═══ DATA RECORDS ═══

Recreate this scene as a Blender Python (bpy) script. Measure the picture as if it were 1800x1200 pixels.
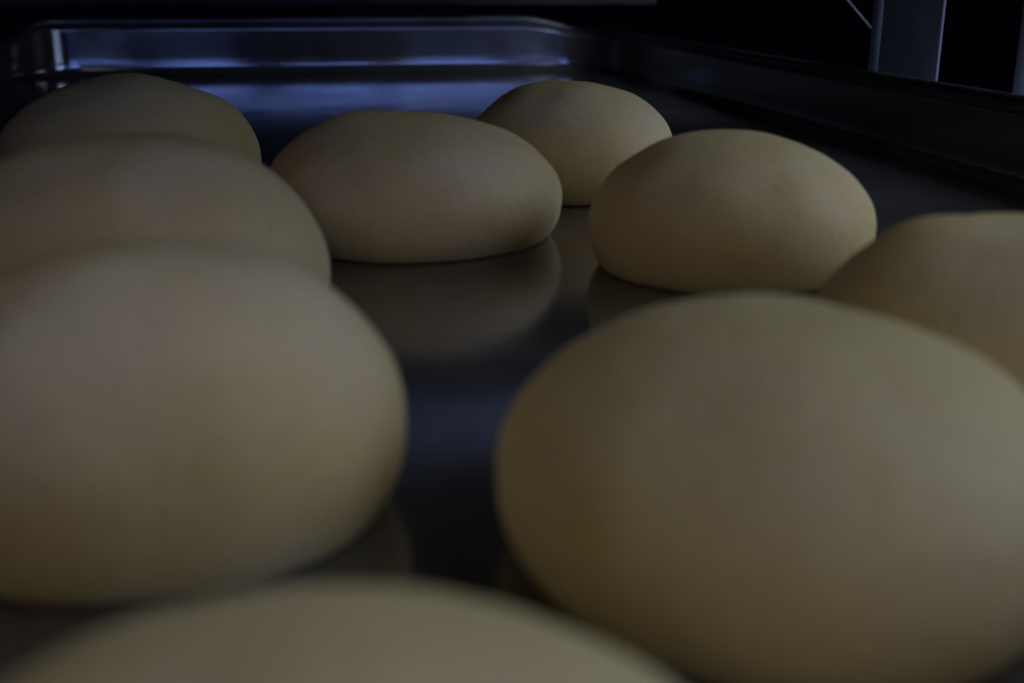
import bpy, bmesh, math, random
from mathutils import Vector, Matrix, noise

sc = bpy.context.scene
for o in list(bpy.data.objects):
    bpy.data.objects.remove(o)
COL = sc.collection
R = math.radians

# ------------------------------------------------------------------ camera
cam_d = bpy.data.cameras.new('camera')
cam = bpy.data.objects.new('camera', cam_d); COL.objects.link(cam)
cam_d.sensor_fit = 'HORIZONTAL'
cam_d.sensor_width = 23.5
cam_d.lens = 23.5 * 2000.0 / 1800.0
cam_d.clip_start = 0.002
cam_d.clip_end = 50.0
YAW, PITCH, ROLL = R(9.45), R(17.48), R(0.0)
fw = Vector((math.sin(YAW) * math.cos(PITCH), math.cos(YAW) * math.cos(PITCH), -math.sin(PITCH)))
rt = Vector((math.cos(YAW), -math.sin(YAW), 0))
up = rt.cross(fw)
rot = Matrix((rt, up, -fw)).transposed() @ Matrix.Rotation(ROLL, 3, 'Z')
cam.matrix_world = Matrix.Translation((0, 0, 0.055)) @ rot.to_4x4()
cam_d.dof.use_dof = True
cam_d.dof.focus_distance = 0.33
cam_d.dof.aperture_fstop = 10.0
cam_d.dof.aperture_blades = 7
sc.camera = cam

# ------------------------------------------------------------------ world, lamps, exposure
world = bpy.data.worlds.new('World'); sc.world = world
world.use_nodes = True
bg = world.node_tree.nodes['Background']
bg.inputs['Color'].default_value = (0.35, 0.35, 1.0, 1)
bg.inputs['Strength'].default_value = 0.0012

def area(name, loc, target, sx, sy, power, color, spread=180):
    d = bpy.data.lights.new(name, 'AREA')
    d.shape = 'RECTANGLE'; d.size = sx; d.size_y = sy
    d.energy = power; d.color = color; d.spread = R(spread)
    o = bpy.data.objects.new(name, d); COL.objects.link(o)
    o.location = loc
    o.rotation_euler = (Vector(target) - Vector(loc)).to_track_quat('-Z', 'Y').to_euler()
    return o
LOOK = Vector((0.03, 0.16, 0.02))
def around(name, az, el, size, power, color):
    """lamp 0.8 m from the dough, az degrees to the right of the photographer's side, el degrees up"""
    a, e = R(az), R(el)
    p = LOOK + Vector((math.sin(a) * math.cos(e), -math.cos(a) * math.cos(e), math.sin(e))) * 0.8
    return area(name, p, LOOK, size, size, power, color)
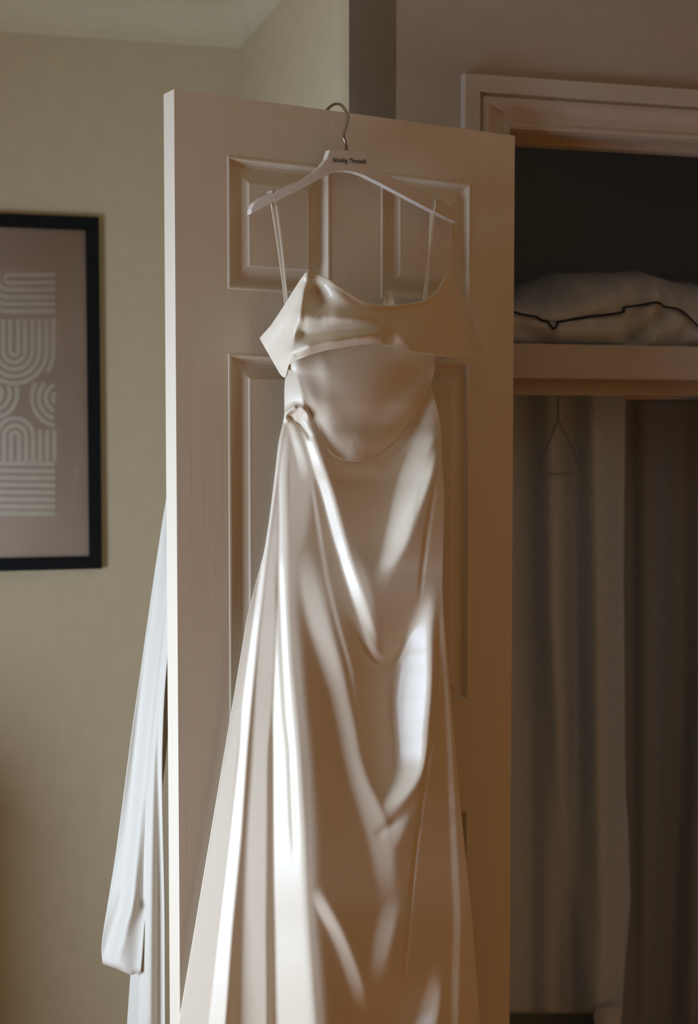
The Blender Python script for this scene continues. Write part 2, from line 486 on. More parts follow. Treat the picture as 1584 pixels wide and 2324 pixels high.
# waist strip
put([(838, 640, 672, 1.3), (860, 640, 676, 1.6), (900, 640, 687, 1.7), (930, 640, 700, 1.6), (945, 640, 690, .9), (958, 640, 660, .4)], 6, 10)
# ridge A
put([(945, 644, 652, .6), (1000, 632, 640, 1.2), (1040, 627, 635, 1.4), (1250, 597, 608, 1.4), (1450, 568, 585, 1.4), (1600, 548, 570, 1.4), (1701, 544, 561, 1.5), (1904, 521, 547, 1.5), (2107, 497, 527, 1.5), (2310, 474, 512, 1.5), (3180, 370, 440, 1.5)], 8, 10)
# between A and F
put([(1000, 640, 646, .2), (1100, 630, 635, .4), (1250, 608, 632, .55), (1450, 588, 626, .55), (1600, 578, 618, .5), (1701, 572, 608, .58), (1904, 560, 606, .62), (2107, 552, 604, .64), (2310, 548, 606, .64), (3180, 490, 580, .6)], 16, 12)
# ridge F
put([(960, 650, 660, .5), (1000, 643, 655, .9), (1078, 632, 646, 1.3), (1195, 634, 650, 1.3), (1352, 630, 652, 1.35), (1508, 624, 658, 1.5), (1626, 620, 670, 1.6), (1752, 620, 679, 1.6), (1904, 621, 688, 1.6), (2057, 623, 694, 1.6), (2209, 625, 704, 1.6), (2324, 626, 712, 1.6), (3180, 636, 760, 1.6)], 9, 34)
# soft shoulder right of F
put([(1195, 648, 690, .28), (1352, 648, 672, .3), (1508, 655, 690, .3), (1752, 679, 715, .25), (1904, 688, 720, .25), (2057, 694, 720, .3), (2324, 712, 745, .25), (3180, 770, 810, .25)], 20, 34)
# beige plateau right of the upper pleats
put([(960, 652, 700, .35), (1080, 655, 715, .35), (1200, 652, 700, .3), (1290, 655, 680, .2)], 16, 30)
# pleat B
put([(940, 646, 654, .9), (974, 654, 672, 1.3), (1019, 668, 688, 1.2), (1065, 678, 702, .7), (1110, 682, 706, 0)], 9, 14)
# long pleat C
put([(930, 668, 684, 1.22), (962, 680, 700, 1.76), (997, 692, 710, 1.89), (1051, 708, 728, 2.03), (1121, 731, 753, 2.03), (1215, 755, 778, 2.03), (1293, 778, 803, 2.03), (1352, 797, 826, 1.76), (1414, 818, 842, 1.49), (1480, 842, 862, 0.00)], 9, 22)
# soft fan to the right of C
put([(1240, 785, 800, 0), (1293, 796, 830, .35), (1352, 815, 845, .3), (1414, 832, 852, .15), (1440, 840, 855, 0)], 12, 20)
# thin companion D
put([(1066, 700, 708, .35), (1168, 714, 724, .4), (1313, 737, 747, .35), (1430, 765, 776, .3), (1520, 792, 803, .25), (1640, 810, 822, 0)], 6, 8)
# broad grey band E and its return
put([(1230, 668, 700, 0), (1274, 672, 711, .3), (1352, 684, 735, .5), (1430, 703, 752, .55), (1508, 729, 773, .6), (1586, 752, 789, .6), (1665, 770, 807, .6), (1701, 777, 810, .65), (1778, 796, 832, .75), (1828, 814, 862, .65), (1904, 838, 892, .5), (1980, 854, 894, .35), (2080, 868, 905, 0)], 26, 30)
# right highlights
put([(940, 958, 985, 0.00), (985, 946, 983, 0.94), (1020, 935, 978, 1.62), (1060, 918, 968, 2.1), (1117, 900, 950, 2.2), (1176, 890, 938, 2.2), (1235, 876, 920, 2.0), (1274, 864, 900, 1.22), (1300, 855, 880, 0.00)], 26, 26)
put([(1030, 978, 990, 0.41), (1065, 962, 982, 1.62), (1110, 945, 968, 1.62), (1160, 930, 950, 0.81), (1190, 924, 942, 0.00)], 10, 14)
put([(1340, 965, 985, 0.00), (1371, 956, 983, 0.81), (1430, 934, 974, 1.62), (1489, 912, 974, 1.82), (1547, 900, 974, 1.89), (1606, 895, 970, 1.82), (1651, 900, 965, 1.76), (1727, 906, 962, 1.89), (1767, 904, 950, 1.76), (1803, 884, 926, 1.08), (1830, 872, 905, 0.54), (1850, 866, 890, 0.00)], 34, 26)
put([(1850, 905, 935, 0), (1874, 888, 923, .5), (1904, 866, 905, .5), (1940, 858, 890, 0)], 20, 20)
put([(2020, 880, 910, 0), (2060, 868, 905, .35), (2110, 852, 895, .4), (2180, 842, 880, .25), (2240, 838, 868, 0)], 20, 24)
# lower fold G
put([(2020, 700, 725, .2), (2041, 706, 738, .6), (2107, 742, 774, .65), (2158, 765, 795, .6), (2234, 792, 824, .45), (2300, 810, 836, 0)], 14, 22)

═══
═══ DATA RECORDS ═══

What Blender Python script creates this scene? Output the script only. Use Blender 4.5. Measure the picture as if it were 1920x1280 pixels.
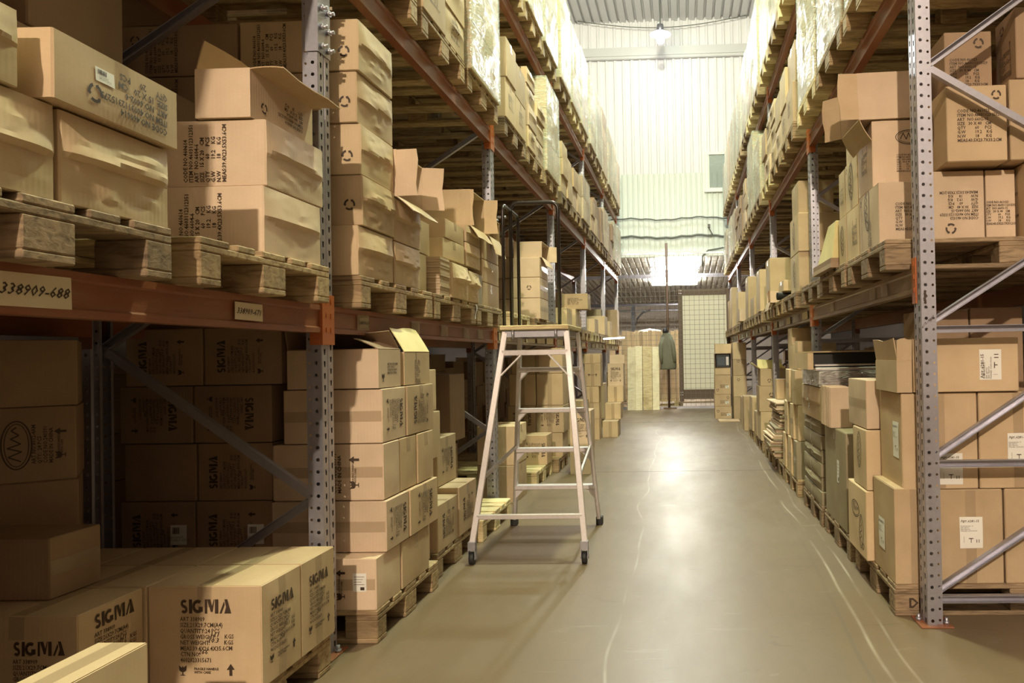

═══

WHAT IS REQUIRED
Starting at the line with "Recreate this scene" and ending at the line with "R = math.radians", copy each line exactly, both ends included. Do not copy the pictures.

RESPONSE
Recreate this scene as a Blender Python (bpy) script. Measure the picture as if it were 1800x1200 pixels.
import bpy, bmesh, math, random
from mathutils import Vector, Matrix, noise

sc = bpy.context.scene
for o in list(bpy.data.objects):
    bpy.data.objects.remove(o)
COL = sc.collection
R = math.radians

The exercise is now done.